Beaver Fuel is a band which many approach with trepidation, largely because the various members are always telling anyone who will listen how shambolic, unlistenable and unpopular they are. This doesn’t stop them gigging their socks off, often stepping into the breach when sappy out-of-towners fail to show, the payoff being that they have earned a reputation as a solid, tight, progressive punk act almost in spite of themselves (they played the Oxford Punt last May, so they have at least one important admirer in town).
Their latest EP, ‘This Allusion’ has plenty of good moments on it, even if the results are a bit uneven. Opener ‘Flopsy’ll be Toast!’, for example, has a rather soulful, bluesy lead guitar intro (it reminds me a little of The Guess Who?), before breaking into a more angular rise-and-fall figure, over which Leigh Alexander sardonically quarter-sings a lyric-as-character-assassination relating to some vacuous ex-girlfriend (or ‘hormonal cyclone’ as he nastily puts it).
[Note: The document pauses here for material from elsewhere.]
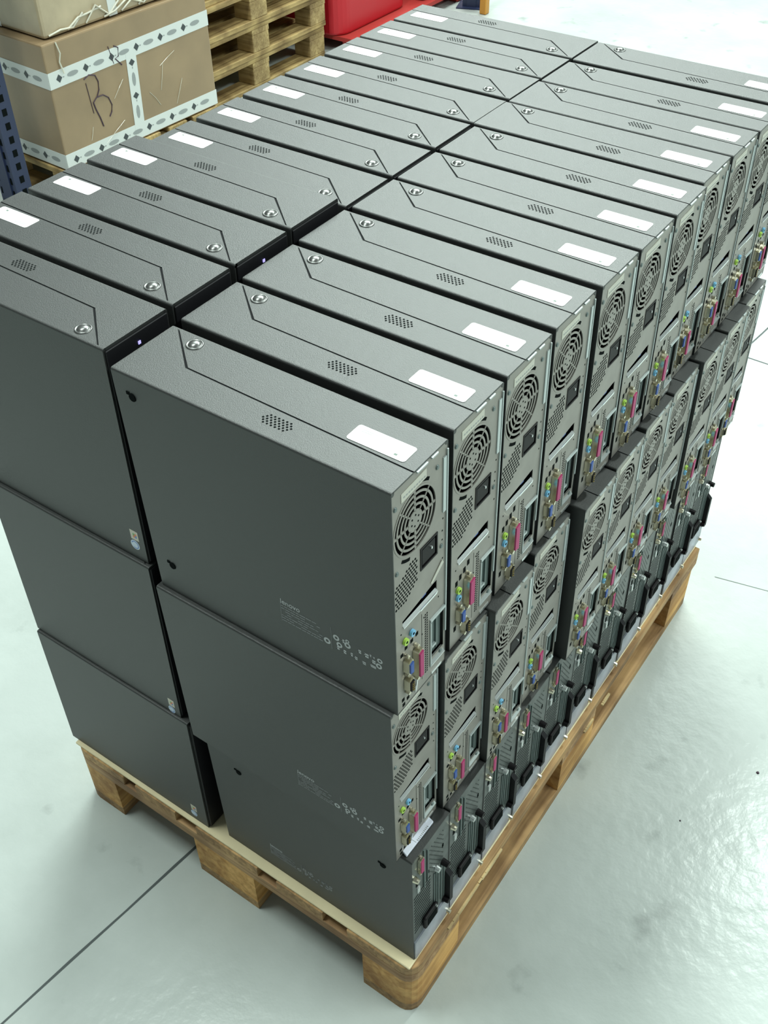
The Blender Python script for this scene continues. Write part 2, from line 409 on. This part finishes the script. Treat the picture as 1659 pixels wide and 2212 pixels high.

It’s a bit of a misfire to be honest: the barbs are too esoteric and the vocals are pretty approximate-best just listen to the guitar playing.
More focussed is the self-explanatory ‘Eurovision Political Favour Contest’. Of course, this institution (the gay equivalent of the FA Cup Final) is the softest of soft targets, and the joke has worn thin even for Sir Terry Wogan, but Beaver Fuel unexpectedly squeeze a couple of laughs out of it: think Tom Lehrer fronting Green Day:
“When it’s our turn to award the points, it’s musical merit alone/
No allies, no solidarity, we’re out here on our own/
So maybe we’re just keeping score to see if anyone likes us at all”
I don’t know about you, but I find the evocation of the spirit of Dunkirk allied with that of Millwall FC rather touching as well as amusing. And its great punk rock.
Finishing off, we have the Eric Cartmanesque ‘F*** You, I’ve got Tourettes’, which is as puerile and offensive as it sounds. And quite funny, if you’re in that sort of mood. The song proper is negligible musically, but the instrumental riffing at the end sounds like it could bear the weight of a more elevated subject-maybe they should lease it out to Rage Against the Machine or something.
So, ‘This Allusion’ represents Beaver Fuel in pretty good form. They are no longer a joke band, but are confident enough in themselves to make jokes, some of which actually get off the runway. Although as a frontman Alexander is more Henny Youngman than Henry Rawlins, his puzzled punk shtick is quite fresh: Frank Zappa once asked if humour belonged in music. At their best, Beaver Fuel show that wit can belong in punk.